I suggest it is unnecessary that we should limit manufacturers here and restrict them from fulfilling orders to a specification that would satisfy his foreign customers whose specifications are not the same as those which apply in Ireland. That is, perhaps, only one instance but, in general, I say that most countries will have specifications. If I might instance the reason for the introduction of this Bill it is that standards have been set in Britain. The British people are looking after themselves and it is up to us to do likewise. That is what we are doing here.

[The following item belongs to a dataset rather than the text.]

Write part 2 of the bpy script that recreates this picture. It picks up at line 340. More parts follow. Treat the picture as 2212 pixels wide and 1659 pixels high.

In reply to another point made by the Deputy about the setting up of a new industry in this country for making oil burners—I think he is referring to the same industry as Deputy Coogan had in mind when he spoke during the Second Reading, I am almost certain—in fact, I can say I am certain—that the type of oil-burners which this new firm will make in or near Galway is not the ordinary mobile type that one can carry from room to room, but oil-burners of a type which can be used in central heating of premises and therefore they will not be subject to the regulations made under this Bill. I had full regard to the point made by the Deputy when I was considering the matter but, on balance, I felt it was better to leave the Bill as it is.

Question put and agreed to.
Title agreed to.
Bill reported with amendments.
Agreed to take remaining Stages today.
Bill received for final consideration and passed.